-- Begin --
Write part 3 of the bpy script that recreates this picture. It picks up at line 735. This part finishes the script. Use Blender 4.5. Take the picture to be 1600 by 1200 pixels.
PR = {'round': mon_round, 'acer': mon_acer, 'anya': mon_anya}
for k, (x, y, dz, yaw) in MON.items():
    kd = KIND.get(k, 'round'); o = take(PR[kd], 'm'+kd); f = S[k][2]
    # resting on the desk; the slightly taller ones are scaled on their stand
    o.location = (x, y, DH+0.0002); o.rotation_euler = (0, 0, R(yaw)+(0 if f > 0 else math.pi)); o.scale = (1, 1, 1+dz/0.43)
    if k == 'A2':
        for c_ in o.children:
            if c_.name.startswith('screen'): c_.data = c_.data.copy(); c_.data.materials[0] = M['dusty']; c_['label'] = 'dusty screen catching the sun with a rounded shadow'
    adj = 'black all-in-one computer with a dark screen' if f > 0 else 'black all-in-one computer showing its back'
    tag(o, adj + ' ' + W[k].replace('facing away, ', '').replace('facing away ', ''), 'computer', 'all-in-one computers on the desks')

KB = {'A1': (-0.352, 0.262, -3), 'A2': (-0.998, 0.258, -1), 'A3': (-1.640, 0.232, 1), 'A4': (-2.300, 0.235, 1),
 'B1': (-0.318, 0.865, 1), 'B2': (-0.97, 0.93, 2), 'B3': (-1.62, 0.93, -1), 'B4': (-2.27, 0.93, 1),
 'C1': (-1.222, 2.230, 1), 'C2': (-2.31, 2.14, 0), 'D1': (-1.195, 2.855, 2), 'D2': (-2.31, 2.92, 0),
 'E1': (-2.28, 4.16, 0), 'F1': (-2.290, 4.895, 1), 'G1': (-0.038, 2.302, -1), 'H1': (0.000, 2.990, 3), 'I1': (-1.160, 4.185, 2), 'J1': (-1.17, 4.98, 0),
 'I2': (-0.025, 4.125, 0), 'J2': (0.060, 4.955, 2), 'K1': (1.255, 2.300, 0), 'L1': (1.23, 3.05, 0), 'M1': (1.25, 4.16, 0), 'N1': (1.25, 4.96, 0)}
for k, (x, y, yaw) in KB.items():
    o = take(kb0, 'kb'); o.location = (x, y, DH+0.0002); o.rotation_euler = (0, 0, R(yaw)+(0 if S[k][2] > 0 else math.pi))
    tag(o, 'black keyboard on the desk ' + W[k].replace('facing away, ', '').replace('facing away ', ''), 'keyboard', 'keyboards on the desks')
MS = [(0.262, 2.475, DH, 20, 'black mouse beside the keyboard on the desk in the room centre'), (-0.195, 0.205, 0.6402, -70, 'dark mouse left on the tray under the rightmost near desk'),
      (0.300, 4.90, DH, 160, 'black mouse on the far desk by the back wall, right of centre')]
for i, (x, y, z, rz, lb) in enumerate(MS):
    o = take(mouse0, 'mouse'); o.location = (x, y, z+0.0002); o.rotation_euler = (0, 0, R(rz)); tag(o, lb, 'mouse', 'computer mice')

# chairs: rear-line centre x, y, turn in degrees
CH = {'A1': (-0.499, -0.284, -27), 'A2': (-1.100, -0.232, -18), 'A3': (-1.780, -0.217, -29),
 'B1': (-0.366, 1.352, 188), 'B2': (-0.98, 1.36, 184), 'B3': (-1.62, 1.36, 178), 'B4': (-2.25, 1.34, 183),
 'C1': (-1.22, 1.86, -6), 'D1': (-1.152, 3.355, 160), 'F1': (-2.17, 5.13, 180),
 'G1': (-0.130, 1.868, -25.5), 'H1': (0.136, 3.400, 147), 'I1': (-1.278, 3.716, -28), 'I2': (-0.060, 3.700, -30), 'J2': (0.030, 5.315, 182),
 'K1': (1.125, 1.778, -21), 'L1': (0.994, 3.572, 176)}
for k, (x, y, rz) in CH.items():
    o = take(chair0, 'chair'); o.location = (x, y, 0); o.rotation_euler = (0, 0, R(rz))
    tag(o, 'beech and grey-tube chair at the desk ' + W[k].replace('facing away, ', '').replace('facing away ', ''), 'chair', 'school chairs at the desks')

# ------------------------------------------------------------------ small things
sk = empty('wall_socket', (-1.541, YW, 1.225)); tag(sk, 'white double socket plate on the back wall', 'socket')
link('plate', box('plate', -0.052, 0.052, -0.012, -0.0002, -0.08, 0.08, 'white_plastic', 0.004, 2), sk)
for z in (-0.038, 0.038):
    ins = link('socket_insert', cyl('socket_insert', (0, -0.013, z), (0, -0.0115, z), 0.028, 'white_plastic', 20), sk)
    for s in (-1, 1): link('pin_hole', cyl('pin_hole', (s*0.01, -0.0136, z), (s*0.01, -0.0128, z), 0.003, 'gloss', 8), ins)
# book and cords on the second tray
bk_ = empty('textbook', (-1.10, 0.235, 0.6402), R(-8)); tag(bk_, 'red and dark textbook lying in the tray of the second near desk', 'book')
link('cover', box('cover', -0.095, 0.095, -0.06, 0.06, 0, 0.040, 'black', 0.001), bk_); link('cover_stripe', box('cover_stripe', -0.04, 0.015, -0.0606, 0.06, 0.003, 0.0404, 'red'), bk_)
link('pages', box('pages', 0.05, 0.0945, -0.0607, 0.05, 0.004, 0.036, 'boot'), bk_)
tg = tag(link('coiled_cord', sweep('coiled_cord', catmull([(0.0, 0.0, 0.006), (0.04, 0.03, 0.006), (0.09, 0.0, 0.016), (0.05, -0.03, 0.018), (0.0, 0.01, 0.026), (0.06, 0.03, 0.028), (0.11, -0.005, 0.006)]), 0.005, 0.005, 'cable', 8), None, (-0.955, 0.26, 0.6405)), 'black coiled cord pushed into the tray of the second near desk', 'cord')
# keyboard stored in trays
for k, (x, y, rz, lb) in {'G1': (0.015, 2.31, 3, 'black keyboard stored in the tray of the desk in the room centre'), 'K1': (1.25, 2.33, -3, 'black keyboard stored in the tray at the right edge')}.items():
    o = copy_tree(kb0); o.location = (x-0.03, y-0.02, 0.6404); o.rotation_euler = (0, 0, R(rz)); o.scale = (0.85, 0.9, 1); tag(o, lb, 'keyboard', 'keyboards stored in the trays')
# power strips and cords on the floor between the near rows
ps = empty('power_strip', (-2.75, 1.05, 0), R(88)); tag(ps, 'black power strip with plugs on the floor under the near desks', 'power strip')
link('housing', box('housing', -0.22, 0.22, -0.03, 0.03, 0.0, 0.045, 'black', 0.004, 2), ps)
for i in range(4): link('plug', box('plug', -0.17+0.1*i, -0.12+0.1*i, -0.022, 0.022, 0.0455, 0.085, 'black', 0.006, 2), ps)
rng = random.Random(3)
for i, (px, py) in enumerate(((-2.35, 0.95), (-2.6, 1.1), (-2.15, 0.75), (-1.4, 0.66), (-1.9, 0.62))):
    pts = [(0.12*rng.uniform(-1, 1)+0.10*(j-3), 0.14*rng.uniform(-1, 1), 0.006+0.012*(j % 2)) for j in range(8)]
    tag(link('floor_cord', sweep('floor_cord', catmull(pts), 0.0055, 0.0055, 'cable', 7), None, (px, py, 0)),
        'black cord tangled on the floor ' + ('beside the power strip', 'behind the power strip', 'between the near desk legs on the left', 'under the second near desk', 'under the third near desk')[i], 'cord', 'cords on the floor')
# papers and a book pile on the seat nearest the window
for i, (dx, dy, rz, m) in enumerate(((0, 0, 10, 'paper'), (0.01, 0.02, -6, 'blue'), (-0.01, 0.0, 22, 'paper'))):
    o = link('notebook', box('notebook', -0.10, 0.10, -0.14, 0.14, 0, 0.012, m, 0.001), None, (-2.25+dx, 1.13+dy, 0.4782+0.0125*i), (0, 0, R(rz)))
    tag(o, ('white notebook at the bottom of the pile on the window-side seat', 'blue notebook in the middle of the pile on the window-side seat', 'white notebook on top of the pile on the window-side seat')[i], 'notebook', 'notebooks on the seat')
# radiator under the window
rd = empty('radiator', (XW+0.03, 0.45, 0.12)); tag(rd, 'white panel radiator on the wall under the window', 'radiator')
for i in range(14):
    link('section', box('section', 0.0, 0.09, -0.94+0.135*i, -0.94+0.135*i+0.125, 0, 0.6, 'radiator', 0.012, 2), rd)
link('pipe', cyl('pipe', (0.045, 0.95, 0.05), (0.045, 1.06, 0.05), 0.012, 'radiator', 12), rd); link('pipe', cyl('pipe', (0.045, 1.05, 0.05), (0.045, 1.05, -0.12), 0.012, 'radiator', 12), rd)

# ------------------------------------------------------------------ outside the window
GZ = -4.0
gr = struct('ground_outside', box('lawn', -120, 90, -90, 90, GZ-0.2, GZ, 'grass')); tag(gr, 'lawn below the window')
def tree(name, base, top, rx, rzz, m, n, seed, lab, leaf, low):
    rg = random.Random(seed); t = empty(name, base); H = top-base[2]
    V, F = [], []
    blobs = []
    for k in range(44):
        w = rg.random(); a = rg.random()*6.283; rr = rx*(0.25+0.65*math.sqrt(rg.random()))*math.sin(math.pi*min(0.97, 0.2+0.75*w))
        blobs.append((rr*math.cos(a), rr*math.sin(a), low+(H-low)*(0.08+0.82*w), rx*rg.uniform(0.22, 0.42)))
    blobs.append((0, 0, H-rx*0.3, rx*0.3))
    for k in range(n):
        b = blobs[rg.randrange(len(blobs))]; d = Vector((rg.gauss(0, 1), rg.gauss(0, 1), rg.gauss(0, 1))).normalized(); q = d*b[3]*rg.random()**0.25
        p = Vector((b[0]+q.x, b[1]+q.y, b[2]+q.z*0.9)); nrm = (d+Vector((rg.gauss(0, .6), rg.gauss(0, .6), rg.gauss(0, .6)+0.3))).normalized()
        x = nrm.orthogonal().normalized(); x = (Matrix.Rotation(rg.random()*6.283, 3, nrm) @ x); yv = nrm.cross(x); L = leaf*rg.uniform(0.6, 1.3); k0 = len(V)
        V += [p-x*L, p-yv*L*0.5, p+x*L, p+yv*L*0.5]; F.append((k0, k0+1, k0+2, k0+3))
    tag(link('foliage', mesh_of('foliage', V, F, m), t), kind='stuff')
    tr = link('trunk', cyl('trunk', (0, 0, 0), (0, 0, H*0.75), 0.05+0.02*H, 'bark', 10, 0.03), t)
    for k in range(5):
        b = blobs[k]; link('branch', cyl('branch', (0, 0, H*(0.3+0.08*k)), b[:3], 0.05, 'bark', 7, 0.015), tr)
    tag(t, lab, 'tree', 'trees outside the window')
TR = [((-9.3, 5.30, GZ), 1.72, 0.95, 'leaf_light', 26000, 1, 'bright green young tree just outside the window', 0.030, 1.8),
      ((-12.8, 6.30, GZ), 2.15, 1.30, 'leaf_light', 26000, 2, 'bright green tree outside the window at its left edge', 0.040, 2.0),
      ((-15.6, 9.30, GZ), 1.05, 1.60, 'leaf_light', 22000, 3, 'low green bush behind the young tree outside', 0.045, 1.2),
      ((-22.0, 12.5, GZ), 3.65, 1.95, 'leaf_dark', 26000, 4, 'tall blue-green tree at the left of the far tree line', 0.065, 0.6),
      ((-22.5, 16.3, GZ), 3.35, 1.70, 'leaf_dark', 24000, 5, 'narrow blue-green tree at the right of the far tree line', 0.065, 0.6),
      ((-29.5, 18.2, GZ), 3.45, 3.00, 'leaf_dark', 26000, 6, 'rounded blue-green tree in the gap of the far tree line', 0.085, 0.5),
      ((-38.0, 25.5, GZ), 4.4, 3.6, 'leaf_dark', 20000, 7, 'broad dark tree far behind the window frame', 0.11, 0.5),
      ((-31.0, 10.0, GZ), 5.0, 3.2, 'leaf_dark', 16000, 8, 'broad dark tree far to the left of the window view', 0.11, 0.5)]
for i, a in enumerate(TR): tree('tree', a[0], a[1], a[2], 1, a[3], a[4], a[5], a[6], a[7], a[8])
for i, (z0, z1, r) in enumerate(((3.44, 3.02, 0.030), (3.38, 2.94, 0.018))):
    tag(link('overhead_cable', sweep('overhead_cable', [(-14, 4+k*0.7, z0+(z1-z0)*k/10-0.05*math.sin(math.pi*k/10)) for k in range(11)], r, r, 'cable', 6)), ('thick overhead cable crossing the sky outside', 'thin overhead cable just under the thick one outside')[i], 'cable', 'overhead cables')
-- End --
Give back exactly the material above from its opening line to the line bearing "tag(o, adj +".

• _ANSWER TO THIS EXERCISE_:
Write part 3 of the bpy script that recreates this picture. It picks up at line 735. This part finishes the script. Use Blender 4.5. Take the picture to be 1600 by 1200 pixels.
PR = {'round': mon_round, 'acer': mon_acer, 'anya': mon_anya}
for k, (x, y, dz, yaw) in MON.items():
    kd = KIND.get(k, 'round'); o = take(PR[kd], 'm'+kd); f = S[k][2]
    # resting on the desk; the slightly taller ones are scaled on their stand
    o.location = (x, y, DH+0.0002); o.rotation_euler = (0, 0, R(yaw)+(0 if f > 0 else math.pi)); o.scale = (1, 1, 1+dz/0.43)
    if k == 'A2':
        for c_ in o.children:
            if c_.name.startswith('screen'): c_.data = c_.data.copy(); c_.data.materials[0] = M['dusty']; c_['label'] = 'dusty screen catching the sun with a rounded shadow'
    adj = 'black all-in-one computer with a dark screen' if f > 0 else 'black all-in-one computer showing its back'
    tag(o, adj + ' ' + W[k].replace('facing away, ', '').replace('facing away ', ''), 'computer', 'all-in-one computers on the desks')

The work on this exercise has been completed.